Sunday, November 18, 2012

And it Happens... DAY 1



I know it has really been a long time since I sat to write about my days in college. It is not that I don’t like writing about my day, but somehow you know, I just don’t feel like it anymore. But today I will go ahead and share an incident which should have taught me an important lesson in life, but look at the stupid me, the stubborn me, won’t ever learn from my mistakes.


Standing near the canteen, I was wondering how exactly would Sudhir look and would he like me too. Over the past few days we had been exchanging quite some messages. Initially we met on our college’s website and started talking instantly. He is a year senior to me and as you know, I have hardly noticed him in college, but seems like he has. And so we kind of exchanged numbers and became friends. Today is the first day we will be facing each other for the very first time. I am kind of excited because over the past five days I guess, I think I have started liking Sudhir. No doubts he is sweet, charming and friendly but it actually depends on a lot of things. Anyways my cell phone beeps interrupting my thoughts and he messages – “Why are you looking so lost? Did you not like what you saw? Should we not meet?”

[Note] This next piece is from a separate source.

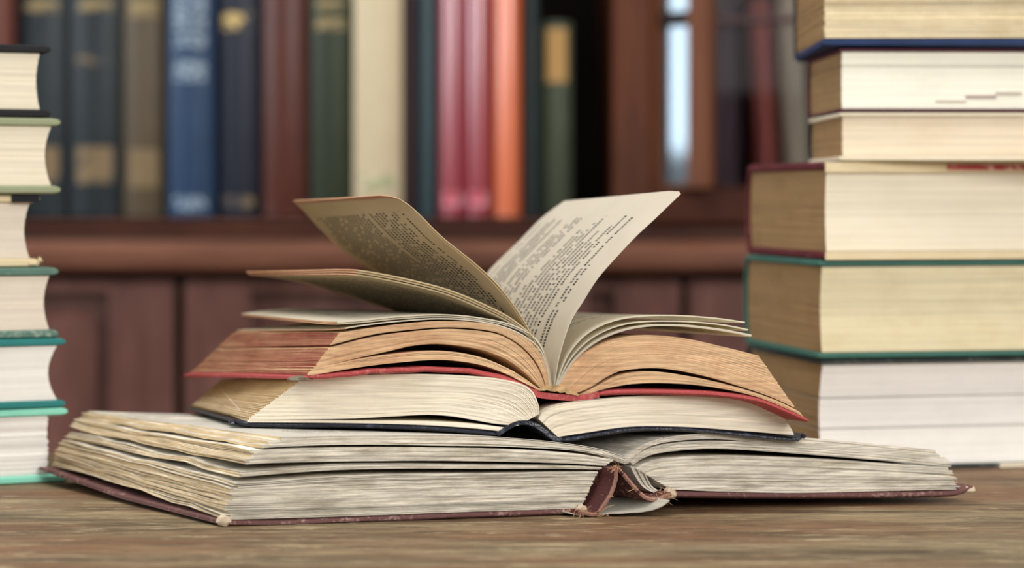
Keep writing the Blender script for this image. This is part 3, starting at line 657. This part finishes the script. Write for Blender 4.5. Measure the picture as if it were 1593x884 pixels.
mb = MB(); lump(mb, P(466, 589, YT+.003), .0065, .006, .0013, 6, .5); mb.build('torn_corner', cloth('torn grey board', (132, 120, 100), (100, 86, 70), 700), rb)
RT, RF = PW['red_tail'], PW['red_fore']
def rblock(bo, to, cb, ct, n, seed, end=1, m=32, **kw):
    mb = MB(); bN = resample(pr_(bo), m); tN = resample(pr_(to), m)
    bF = curveF(bN, DR, cb); tF = curveF(tN, DR, ct)
    bundle(mb, bN, tN, bF, tF, n, m, kw.get('fill', .96), .0003, .0004, .0005, 6, 0, end, seed=seed, tj=.08, gapp=.12)
    o = mb.build('page_block', [RT, RF], rb); o['kind'] = 'stuff'; return o
rblock([(838, 607), (812, 594), (786, 581), (745, 567), (687, 560), (620, 564), (560, 571), (500, 581), (478, 584)],
       [(840, 606), (815, 588), (790, 573), (745, 555), (687, 546), (629, 549), (560, 558), (505, 570), (484, 575)], P(296, 582, YF), P(300, 577, YF), 5, 51)
rblock([(843, 606), (822, 584), (800, 566), (780, 555), (745, 543), (687, 535), (640, 538), (606, 546), (550, 558), (488, 573)],
       [(850, 606), (838, 575), (822, 552), (800, 533), (770, 519), (700, 512), (640, 516), (580, 524), (512, 541)], P(302, 575, YF), P(335, 545, YF), 24, 52)
rblock([(851, 606), (840, 573), (824, 550), (802, 531), (770, 516), (700, 509), (640, 513), (580, 521), (514, 537)],
       [(857, 606), (850, 570), (840, 548), (810, 520), (770, 506), (700, 500), (640, 503), (580, 510), (528, 518)], P(338, 542, YF), P(362, 518, YF), 13, 53)
DR9 = DR*.95
def rblockR(bo, to, n, seed, m=32):
    mb = MB(); bN = resample(pr_(bo), m); tN = resample(pr_(to), m)
    bundle(mb, bN, tN, farM(bN, DR9), farM(tN, DR9), n, m, .96, .0003, .0003, .0004, 6, 0, 1, seed=seed, tj=.08, gapp=.08)
    o = mb.build('page_block', [RT, RF], rb); o['kind'] = 'stuff'
rblockR([(892, 614), (918, 603), (945, 586), (970, 576), (1030, 573), (1090, 583), (1150, 600), (1200, 617), (1236, 634)],
        [(866, 606), (880, 578), (905, 552), (950, 530), (1000, 522), (1060, 526), (1120, 539), (1180, 554)], 40, 61)
rblockR([(908, 616), (938, 606), (980, 598), (1030, 596), (1100, 601), (1170, 615), (1225, 636), (1250, 648)],
        [(900, 615), (925, 603), (960, 585), (1010, 578), (1079, 587), (1147, 603), (1205, 622), (1242, 640)], 11, 62)
mb = MB(); gN = resample(pr_([(838, 607), (846, 605), (858, 604), (872, 605), (886, 609), (900, 615)]), 16)
slab(mb, gN, farM(gN, DR), lambda i: .0004+.0012*math.sin(math.pi*i/15), TF, wob=lambda u, d: Vector((0, -.0008, .0010*noise.noise((u*14, d*30, 7))))); mb.build('glued_gutter', PW['gilt'], rb)
# leaves
def leaf(name, near, far, mat, th=.00016, Yn=YT, Yfar=YF, m=40, yo=0, nrows=9, rc=.10):
    a1 = resample([P(x, y, Yn+yo) for x, y in near], m); b1 = resample([P(x, y, Yfar+yo) for x, y in far], m)
    mb = MB(); tp = [(0, 1), (.03, 1)]+[(k/nrows, 1) for k in range(1, nrows)]+[(.97, 1), (1, 1)]
    # rounded corner at the free near corner
    def wob(u, d):
        if u > 1-rc*.5 and d < rc*.5:
            e = (u-(1-rc*.5))/(rc*.5); f = (rc*.5-d)/(rc*.5)
            return (a1[-3]-a1[-1])*(.5*e*f) 
        return Vector((0, 0, 0))
    slab(mb, a1, b1, th, tp, 0, 1, 1.0, wob); return mb.build(name, [mat, PW['leaf_edge']], rb)
TL = text_page('left raised page print', (226, 210, 176), (34, 28, 22), 32, .14, .90, .09, .93, 0, 2.0, 78, 1.0, edge=(190, 110, 84))
TR = text_page('right raised page print', (240, 232, 216), (34, 30, 30), 30, .12, .86, .13, .95, .6, 21.0, 76, 1.0)
TU = text_page('curled page print', (222, 206, 170), (44, 38, 30), 32, .14, .9, .10, .9, 0, 3.0, 90, .8, edge=(200, 120, 90))
TS = text_page('flat page print', (242, 236, 218), (60, 54, 48), 32, .12, .86, .2, .92, .25, 8.0, 86, .8)
Dn = [(860, 603), (852, 580), (822, 511), (783, 453), (745, 415), (687, 368), (640, 322), (612, 304)]
Df = [(690, 582), (676, 530), (640, 470), (612, 443), (591, 425), (552, 398), (514, 366), (456, 313)]
leaf('raised_page', Dn, Df, TL)
Dn2 = [(859, 603), (850, 580), (820, 513), (781, 456), (743, 418), (685, 370), (638, 323), (609, 303)]
leaf('raised_page', Dn2, [(x-3, y+3) for x, y in Df[:-1]]+[(458, 312)], TL, yo=.001)
En = [(862, 602), (871, 552), (888, 500), (905, 472), (930, 433), (957, 402), (990, 367), (1018, 341), (1046, 314), (1066, 295)]
Ef = [(690, 582), (712, 510), (735, 460), (758, 425), (782, 400), (808, 375), (842, 340), (878, 313)]
leaf('raised_page', En, Ef, TR)
An = [(858, 604), (853, 570), (838, 534), (800, 499), (760, 477), (700, 452), (640, 436), (580, 424), (545, 419)]
Af = [(690, 582), (676, 530), (650, 500), (620, 484), (560, 463), (480, 438), (430, 428), (383, 423)]
for q in range(3):
    leaf('curled_page', [(x-(q*1.2 if i > 3 else 0), y+q*3.6*min(1, i/3)) for i, (x, y) in enumerate(An)], [(x+q*2, y+q*2.2*min(1, i/3)) for i, (x, y) in enumerate(Af)], TU, th=.00035, yo=.0005*q)
Bn = [(857, 605), (850, 562), (836, 530), (800, 507), (740, 494), (687, 490), (620, 493), (560, 499), (514, 502)]
Bf = [(690, 582), (674, 540), (640, 505), (590, 486), (520, 482), (452, 481), (410, 484), (375, 489)]
leaf('flat_page', Bn, Bf, TS, th=.0003); leaf('flat_page', [(x, y+3) for x, y in Bn], [(x+1, y+2) for x, y in Bf], TS, th=.0003, yo=.0006)
Cn = [(857, 606), (850, 568), (837, 540), (800, 515), (750, 501), (687, 496), (620, 500), (560, 507), (527, 513)]
Cf = [(690, 583), (674, 548), (640, 520), (590, 505), (520, 503), (452, 506), (410, 510), (368, 515)]
leaf('flat_page', Cn, Cf, TS, th=.0003)
Fn = [(864, 602), (884, 552), (918, 516), (968, 496), (1040, 491), (1110, 495), (1168, 503)]
Ff = [(692, 582), (715, 535), (760, 503), (830, 490), (885, 488), (925, 489), (955, 493)]
leaf('flat_page', Fn, Ff, TS, th=.0003)
leaf('flat_page', [(865, 603), (888, 558), (924, 524), (975, 504), (1050, 500), (1120, 505), (1173, 515)], [(x+2, y+9) for x, y in Ff], TS, th=.0003)
leaf('flat_page', [(866, 604), (892, 562), (930, 530), (985, 510), (1050, 506), (1120, 513), (1178, 524)], [(x+3, y+16) for x, y in Ff], TS, th=.0005)
for o in bpy.data.objects:
    if '_o' in o: del o['_o']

Woo! Where did he get it from? And most importantly where was he? I did not see him and so frantically I start looking around, just to realize that he was standing in front of me, just across the corridor, confused and staring. Well I give him my very big, super big as some say, smile and it seems to warm him up. I walk towards him and the next thing you know he starts talking. Its fun to be with someone senior. You get to know so much about the place you have been. His perception about the college, the professors seems so much different from a month old student like me. Yet it is fun to spend time with him. Finally he agrees that I am not that scary as others thought me to be. Well a positive something for me to take back home and dream about. Maybe my 5-minute dream. It is fun to realize how stupidly and innocently I can start dreaming about anything and everything.

After I meet him, I tell Anchita about how lucky I felt to have finally found a good friend in the college. Anchita and I met on the very first day of our admissions and since then it seems like we are inseparable. Well to tell you the truth, we both are kind of scared of leaving each other’s company, scared of getting teased by our seniors. But I knew, knowing Sudhir would definitely give us an edge above others. Anchita so can see through me at times. Hardly known each other for a month and she already laughs at my childish smiles while I day dream to glory.

Anchita smiles with me and conspires that one day all 3 of us would go out and she would ensure that Sudhir gets to know all about my good points and that she will try and measure if the guy in question is also interested in me. Wow! Seems like a good plan to me. But the problem lies in the very fact what if Sudhir says a No. Oh! I can’t bear that thought. This stupid thought just broke my 5-minute dream with him. But I won’t lose hope this time. Life should surprise me for a change and I am so ready for it.